Based on my experience of last night, the "iron man" part refers to the fortitude you need to wait for a seat to open up at a table where you have a chance of earning some points. The evening ended with me earning all of 39 points, 11 points shy of the minimum daily rate for any of the Iron Man categories. So much for my attempting to reach Iron Man status. I'm not comfortable playing much above 2/4, assuming I could find a seat without waiting a week, and it's obviously impossible to earn enough points at lower levels without spending way more hours than I'm willing to devote to this. Call me Straw Man.

One rather odd thing did happen during this experience. I won money. I couldn't tell you the last time I won money at limit. I did see a few of the usual suckouts. Not being able to price out the flush draws kills me. But by the end of the evening I was up about $25.

Due to my time becoming a Straw Man, I didn't spend a lot of time on The Quest. I finished my brief session up a big $0.15.

Upon re-checking my re-checking of Wednesday's results, my original numbers were actually correct. Yesterday I overlooked that I won $0.10 in the last hand.

01 May 2008

Oops, I did it again

Wee bit of a set back in The Quest last night. Or, as they'd say on Wall Street, an anticipated correction to the irrational exuberance exhibited by the markets recently.

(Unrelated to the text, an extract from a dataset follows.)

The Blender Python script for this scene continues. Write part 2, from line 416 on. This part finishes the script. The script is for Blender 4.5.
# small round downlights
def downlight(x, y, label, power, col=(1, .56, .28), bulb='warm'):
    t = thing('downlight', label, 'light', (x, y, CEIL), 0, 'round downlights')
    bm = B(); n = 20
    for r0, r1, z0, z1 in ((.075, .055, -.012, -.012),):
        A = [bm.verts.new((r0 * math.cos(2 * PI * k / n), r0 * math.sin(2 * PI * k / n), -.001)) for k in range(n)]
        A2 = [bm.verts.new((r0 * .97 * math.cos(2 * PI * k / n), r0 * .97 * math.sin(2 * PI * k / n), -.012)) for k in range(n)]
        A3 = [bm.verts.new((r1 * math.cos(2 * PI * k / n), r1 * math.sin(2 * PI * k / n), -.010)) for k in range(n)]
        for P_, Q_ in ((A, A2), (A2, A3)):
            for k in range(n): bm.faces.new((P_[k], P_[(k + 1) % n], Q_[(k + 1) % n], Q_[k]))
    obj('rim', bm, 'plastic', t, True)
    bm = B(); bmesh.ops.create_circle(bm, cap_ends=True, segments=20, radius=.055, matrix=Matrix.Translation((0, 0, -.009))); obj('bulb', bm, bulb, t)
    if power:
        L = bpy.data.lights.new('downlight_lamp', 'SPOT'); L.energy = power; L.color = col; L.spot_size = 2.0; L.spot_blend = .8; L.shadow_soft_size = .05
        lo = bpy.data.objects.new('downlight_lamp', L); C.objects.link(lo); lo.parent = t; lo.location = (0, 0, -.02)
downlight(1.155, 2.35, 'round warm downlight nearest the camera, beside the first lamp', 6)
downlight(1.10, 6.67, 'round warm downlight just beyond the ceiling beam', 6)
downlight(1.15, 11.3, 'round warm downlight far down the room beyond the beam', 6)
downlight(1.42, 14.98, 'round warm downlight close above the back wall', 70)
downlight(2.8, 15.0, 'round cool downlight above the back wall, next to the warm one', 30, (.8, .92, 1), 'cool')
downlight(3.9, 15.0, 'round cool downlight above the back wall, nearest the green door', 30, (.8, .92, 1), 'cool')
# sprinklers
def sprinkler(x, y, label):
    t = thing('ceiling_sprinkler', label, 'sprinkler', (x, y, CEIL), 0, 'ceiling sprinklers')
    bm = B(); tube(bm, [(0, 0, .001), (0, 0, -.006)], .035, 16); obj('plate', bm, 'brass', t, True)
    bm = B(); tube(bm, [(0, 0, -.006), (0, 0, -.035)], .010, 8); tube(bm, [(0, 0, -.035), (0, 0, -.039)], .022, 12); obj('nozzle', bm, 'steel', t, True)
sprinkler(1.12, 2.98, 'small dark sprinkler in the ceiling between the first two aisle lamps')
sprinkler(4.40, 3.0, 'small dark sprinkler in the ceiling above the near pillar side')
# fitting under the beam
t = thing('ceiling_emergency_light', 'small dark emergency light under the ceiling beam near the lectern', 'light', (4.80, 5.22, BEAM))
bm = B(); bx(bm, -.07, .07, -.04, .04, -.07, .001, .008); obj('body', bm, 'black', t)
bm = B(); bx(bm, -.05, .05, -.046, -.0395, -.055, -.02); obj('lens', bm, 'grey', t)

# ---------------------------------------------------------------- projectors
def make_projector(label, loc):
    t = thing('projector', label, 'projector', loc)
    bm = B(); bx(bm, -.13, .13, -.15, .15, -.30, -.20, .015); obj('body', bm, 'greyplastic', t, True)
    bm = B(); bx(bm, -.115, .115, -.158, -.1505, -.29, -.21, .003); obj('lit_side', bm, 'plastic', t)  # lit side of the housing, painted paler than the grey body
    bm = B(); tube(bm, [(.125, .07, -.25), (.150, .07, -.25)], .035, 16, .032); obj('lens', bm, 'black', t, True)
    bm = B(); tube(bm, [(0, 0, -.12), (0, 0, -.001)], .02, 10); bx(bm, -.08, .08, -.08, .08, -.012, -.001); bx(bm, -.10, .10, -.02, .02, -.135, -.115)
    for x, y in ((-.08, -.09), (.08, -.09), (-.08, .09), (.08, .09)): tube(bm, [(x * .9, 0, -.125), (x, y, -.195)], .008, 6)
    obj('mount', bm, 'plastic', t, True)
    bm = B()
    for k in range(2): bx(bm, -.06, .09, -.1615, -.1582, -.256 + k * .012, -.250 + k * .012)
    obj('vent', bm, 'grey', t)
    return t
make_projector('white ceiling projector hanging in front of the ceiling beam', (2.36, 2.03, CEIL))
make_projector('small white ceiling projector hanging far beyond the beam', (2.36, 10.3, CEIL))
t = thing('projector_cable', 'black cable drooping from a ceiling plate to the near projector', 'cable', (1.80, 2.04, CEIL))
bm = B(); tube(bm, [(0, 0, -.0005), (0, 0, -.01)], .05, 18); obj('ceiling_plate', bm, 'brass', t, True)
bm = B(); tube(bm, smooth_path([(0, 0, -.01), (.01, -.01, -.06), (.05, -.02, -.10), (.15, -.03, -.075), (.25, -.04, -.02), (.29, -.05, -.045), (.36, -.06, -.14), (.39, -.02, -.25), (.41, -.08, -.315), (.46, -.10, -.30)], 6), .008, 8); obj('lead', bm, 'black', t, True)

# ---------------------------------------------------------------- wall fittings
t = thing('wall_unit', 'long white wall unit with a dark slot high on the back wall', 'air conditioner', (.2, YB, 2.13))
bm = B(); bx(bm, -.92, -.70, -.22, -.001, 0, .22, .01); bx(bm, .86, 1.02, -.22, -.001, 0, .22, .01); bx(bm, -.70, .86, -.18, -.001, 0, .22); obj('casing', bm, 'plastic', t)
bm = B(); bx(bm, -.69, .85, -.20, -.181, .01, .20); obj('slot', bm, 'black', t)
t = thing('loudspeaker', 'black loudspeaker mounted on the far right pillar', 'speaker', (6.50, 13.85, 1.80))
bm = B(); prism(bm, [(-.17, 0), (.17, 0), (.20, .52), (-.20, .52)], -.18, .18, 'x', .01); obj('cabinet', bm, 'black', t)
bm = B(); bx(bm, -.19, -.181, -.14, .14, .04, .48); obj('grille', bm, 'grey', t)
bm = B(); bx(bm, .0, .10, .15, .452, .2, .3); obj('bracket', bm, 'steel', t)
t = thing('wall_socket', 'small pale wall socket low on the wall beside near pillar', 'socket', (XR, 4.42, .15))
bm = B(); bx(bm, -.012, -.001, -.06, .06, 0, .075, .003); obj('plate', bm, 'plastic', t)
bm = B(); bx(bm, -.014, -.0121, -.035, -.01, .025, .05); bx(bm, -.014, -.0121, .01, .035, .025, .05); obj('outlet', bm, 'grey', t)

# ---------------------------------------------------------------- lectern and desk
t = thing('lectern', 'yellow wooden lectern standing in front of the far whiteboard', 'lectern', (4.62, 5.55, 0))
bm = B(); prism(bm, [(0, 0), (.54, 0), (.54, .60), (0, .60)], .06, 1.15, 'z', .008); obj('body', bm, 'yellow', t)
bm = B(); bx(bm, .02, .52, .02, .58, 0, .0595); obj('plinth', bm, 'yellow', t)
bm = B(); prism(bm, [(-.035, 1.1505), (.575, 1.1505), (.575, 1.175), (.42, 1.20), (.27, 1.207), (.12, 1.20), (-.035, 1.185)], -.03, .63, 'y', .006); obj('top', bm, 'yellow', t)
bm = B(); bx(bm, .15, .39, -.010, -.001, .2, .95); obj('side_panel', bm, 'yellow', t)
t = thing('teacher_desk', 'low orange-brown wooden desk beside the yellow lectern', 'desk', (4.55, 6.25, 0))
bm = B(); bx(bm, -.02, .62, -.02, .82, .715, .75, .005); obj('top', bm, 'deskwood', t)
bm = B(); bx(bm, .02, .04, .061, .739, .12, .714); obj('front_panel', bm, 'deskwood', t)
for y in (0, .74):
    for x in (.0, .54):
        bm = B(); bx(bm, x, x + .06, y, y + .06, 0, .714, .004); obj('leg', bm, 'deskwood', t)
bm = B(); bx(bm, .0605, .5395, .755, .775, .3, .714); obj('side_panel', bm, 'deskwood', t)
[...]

Once again, I stupidly called an all-in and wiped out a buy in plus a small profit. At least this time I was holding something better than TP. When will I ever learn?

I reloaded and fought my way back, making up some of the loss. I'm thinking right now that I miscalculated last night when I filled in the spreadsheet -- the loss should be greater -- but I'll have to check the hand history to be sure.

I'm not too upset. It was a good run, but I knew I couldn't go on with winning nights forever. Hopefully this is just the aforementioned anticipated correction and things will carry on as before now that this is over.

Edit: Turns out I was both right and wrong about last night's loss. It was greater than what I put in the spreadsheet, but only by $0.10. I had thought earlier today that I was off by $1. So I lost just $0.66 on the night. Could have been far worse.